Bank of Japan Reportedly Mulls Halting Bond Purchase Reduction in Upcoming Fiscal Year

Deep News14:06

According to sources, the Bank of Japan is considering maintaining its current scale of bond purchases after the next fiscal year, effectively pausing the process of reducing its buying—a process that was meant to mark a turning point in its quantitative tightening (QT) plan.

However, the sources indicated this decision may remain pending due to divisions within the nine-member policy board: some members wish to focus on calming investor sentiment, while others believe it is necessary to steadily slow the pace of bond purchases to shrink the central bank's massive balance sheet.

At its meeting on June 15-16, the Bank of Japan will review its bond purchase reduction plan, which runs until March of next year, and formulate a new plan for the fiscal year 2027 and beyond.

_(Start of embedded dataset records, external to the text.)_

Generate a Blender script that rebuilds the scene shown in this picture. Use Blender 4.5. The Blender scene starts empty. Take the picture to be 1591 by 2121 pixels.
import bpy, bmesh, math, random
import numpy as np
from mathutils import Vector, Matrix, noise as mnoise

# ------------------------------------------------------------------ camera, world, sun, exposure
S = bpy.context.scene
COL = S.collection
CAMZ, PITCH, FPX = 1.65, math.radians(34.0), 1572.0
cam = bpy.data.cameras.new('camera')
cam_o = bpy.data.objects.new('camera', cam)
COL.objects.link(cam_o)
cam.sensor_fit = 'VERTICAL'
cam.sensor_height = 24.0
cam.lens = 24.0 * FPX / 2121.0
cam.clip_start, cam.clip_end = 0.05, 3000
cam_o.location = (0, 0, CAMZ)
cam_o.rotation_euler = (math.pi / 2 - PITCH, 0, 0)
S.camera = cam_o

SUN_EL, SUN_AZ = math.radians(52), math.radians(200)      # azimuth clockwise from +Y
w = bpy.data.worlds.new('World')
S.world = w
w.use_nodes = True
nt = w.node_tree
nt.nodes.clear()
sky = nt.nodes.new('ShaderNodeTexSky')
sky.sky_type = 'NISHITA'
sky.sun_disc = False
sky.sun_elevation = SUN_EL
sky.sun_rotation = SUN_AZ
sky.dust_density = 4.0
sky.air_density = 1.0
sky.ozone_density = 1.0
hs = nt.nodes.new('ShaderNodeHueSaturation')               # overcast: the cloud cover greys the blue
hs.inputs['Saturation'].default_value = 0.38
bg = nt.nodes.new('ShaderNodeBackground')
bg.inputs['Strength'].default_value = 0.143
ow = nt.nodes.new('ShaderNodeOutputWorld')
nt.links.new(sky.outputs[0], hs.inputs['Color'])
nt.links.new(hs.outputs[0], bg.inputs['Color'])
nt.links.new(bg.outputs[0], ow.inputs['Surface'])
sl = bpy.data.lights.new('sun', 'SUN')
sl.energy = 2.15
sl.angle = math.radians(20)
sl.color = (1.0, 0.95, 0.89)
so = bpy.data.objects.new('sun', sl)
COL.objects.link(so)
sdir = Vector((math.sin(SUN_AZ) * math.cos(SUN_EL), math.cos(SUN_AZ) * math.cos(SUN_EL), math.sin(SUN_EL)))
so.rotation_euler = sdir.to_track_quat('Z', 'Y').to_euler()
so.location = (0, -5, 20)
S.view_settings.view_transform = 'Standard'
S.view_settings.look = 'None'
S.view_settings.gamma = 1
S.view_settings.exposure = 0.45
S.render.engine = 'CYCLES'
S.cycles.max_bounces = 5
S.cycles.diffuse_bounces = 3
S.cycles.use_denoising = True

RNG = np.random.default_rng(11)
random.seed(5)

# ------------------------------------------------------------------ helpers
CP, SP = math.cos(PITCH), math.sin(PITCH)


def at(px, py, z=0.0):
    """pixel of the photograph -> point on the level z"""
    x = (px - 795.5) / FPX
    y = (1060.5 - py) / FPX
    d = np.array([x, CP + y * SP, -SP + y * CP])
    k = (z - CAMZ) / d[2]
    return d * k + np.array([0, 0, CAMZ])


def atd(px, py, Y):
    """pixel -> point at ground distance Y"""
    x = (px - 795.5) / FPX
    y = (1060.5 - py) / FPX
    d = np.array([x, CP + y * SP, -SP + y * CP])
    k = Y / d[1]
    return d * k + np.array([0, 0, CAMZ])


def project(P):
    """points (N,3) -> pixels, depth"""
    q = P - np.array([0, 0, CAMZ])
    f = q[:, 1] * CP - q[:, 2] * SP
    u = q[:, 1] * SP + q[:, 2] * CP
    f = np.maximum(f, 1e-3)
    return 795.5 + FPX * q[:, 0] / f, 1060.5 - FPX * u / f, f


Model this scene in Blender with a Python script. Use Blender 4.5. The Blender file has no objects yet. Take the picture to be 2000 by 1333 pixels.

Given that the current reduction plan is not expected to be adjusted, market participants are focused on whether the central bank will continue to reduce its monthly bond purchases after fiscal 2027 or maintain the current level of about 2.1 trillion yen ($13 billion) per month.

Four sources familiar with the Bank of Japan's thinking stated that, having made some progress in shrinking its enormous balance sheet, the central bank is leaning toward pausing the reduction in bond purchases. All sources requested anonymity as they are not authorized to speak publicly.

"The central bank's holdings will decline substantially just from the natural reduction of maturing bonds, so it has the capacity to pause the reduction in purchases," one of the sources said, a view shared by the other three.

They added that the Bank of Japan may stop formulating annual bond purchase reduction plans and instead adopt an open-ended approach, committing to monthly purchases of 2.1 trillion yen.